Social and Emotional Learning (SEL) was first introduced in the late 80s and early 90s and focuses on providing students the tools to understand and cope with emotionally difficult situations and is used in schools throughout Nebraska and Iowa.

“We know that research says when kids feel emotionally connected, their attendance is better, their academics are better and they are in less trouble,” said Justin Wagner, superintendent for Woodbine Community Schools.

In Nebraska, some school board candidates though feel SEL goes much farther than its intended purpose.

“Who doesn’t want their kids to be kind and empathetic? However, over the years we have seen it be almost like a trojan horse for CRT and basically shifting the paradigm,” said Marni Hodges, a candidate running for the State Board of Education.

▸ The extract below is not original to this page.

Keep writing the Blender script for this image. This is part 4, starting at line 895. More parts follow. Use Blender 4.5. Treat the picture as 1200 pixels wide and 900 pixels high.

The pushback against SEL comes as part of a wider push by conservatives to remove what they describe as “woke ideology” from schools.

Recently, some SEL supporters have advocated for Transformative SEL, or using SEL to promote justice-oriented civic engagement by focusing on issues of race, class and culture, which some candidates feel comes too close to teaching subjects like CRT.

“On the surface, it sounds OK. I don’t want my kid to hate a gay kid or be a racist and these kinds of things. It all gets packaged very nicely and like you said Marni, it's a trojan horse,” said Elkhorn Public School Board candidate Brett Elliot.

Conservatives also claim SEL is being used to radicalize students through in-class surveys.

A document published by the group Protect Nebraska Children outlines what they describe as a “self-fulfilling prophecy” where they claim students are asked biased questions to create a culture of social justice in schools that lower academic achievement and PNC encourages parents to opt their students out of these surveys.

“No, social-emotional learning is not curriculum. Not a program, so your district does not have to tell you what is in the SEL program because it's not curriculum based,” said Papillion-Lavista school board candidate Brittany Holtmeyer.

But educators say the results of SEL programs speak for themselves.

"When kids are going through traumatic events, sometimes that is the priority that you need to get them through that event before they can focus on their math, reading, writing," said Woodbine PK-4 principal Jill Ridder.